** Directions **
Set down exactly the first line of the entries and every line after it, through the line with "S.camera = cam".

** Scripts that build scenes **
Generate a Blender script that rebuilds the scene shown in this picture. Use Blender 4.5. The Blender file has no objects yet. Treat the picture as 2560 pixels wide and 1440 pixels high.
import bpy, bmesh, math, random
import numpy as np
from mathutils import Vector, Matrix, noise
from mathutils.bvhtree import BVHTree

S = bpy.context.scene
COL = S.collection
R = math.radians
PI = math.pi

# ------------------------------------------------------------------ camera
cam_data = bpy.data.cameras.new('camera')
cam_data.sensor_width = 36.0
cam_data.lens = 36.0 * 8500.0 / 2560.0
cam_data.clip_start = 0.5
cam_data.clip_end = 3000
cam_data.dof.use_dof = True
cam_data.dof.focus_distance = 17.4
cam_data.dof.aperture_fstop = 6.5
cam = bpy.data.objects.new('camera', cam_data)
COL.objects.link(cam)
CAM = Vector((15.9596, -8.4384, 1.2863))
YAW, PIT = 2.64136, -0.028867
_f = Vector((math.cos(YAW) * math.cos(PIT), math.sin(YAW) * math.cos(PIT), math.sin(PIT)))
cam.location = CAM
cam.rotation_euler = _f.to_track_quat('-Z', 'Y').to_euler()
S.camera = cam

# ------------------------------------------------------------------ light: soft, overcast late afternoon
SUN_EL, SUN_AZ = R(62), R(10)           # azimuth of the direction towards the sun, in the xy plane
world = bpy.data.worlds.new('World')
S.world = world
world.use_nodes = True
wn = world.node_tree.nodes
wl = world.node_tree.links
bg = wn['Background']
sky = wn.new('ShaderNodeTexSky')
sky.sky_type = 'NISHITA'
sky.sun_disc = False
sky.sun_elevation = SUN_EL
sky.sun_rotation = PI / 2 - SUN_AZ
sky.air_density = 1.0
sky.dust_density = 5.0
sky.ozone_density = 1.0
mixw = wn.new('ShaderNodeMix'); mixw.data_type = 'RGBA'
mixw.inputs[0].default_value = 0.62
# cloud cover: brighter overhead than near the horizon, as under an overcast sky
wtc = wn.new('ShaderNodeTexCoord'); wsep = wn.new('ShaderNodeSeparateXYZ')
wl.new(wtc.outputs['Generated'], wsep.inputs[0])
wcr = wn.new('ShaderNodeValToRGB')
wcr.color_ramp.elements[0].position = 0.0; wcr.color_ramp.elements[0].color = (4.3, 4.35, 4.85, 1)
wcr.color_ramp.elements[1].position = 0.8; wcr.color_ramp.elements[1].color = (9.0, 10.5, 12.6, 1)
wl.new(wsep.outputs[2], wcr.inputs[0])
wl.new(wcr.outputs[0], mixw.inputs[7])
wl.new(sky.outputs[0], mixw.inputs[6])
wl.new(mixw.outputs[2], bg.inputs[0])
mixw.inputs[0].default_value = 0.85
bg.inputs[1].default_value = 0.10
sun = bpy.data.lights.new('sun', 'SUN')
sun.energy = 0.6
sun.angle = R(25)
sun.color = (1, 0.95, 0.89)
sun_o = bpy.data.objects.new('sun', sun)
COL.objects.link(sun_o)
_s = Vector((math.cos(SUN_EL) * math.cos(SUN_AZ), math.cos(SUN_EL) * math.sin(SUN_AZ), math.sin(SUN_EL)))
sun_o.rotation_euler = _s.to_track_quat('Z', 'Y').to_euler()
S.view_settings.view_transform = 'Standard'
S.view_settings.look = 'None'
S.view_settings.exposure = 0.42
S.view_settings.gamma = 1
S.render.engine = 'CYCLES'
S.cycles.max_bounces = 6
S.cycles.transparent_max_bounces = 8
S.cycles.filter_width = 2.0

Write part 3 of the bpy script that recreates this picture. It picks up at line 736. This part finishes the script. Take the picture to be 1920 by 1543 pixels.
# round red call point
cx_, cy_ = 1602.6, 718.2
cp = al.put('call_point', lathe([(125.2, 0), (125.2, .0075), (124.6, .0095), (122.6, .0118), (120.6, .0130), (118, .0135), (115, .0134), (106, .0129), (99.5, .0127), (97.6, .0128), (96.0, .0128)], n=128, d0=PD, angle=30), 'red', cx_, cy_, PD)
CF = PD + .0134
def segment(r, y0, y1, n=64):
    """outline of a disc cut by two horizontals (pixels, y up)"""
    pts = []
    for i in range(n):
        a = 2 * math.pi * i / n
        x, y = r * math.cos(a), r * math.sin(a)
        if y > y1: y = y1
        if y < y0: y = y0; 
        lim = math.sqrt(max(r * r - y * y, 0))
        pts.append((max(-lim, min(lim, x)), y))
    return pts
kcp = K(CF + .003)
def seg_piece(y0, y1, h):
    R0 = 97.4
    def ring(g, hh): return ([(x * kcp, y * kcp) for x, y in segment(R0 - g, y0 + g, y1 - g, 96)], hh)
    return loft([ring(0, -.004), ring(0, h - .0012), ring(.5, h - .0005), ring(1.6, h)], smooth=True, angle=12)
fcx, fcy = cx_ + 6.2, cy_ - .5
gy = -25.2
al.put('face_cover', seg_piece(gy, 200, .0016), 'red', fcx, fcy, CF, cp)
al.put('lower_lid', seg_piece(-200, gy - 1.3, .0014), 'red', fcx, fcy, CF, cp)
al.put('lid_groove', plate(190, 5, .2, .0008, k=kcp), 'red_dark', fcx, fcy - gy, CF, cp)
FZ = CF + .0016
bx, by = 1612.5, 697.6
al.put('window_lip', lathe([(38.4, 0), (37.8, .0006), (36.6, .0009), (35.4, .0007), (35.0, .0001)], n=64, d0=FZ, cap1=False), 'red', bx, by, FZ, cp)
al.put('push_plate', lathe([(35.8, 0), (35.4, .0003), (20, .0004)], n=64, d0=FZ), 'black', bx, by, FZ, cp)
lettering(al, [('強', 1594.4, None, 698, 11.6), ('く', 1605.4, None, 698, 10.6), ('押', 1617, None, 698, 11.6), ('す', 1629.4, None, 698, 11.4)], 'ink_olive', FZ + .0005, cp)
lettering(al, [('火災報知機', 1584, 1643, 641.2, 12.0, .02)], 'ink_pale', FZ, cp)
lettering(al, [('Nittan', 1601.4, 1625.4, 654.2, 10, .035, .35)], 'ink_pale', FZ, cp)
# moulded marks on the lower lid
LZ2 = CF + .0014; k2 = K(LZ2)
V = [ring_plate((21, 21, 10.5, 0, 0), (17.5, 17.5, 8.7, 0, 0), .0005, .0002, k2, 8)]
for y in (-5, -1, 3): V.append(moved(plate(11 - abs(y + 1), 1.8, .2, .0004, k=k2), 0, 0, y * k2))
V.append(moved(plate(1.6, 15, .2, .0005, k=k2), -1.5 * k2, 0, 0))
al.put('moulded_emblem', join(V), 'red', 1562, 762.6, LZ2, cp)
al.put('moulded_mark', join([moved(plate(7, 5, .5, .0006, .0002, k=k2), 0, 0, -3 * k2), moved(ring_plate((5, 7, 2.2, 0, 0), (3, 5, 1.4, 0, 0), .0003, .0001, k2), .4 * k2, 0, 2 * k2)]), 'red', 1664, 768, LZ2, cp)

** Written answer **
Generate a Blender script that rebuilds the scene shown in this picture. Use Blender 4.5. The Blender file has no objects yet. Treat the picture as 2560 pixels wide and 1440 pixels high.
import bpy, bmesh, math, random
import numpy as np
from mathutils import Vector, Matrix, noise
from mathutils.bvhtree import BVHTree

S = bpy.context.scene
COL = S.collection
R = math.radians
PI = math.pi

# ------------------------------------------------------------------ camera
cam_data = bpy.data.cameras.new('camera')
cam_data.sensor_width = 36.0
cam_data.lens = 36.0 * 8500.0 / 2560.0
cam_data.clip_start = 0.5
cam_data.clip_end = 3000
cam_data.dof.use_dof = True
cam_data.dof.focus_distance = 17.4
cam_data.dof.aperture_fstop = 6.5
cam = bpy.data.objects.new('camera', cam_data)
COL.objects.link(cam)
CAM = Vector((15.9596, -8.4384, 1.2863))
YAW, PIT = 2.64136, -0.028867
_f = Vector((math.cos(YAW) * math.cos(PIT), math.sin(YAW) * math.cos(PIT), math.sin(PIT)))
cam.location = CAM
cam.rotation_euler = _f.to_track_quat('-Z', 'Y').to_euler()
S.camera = cam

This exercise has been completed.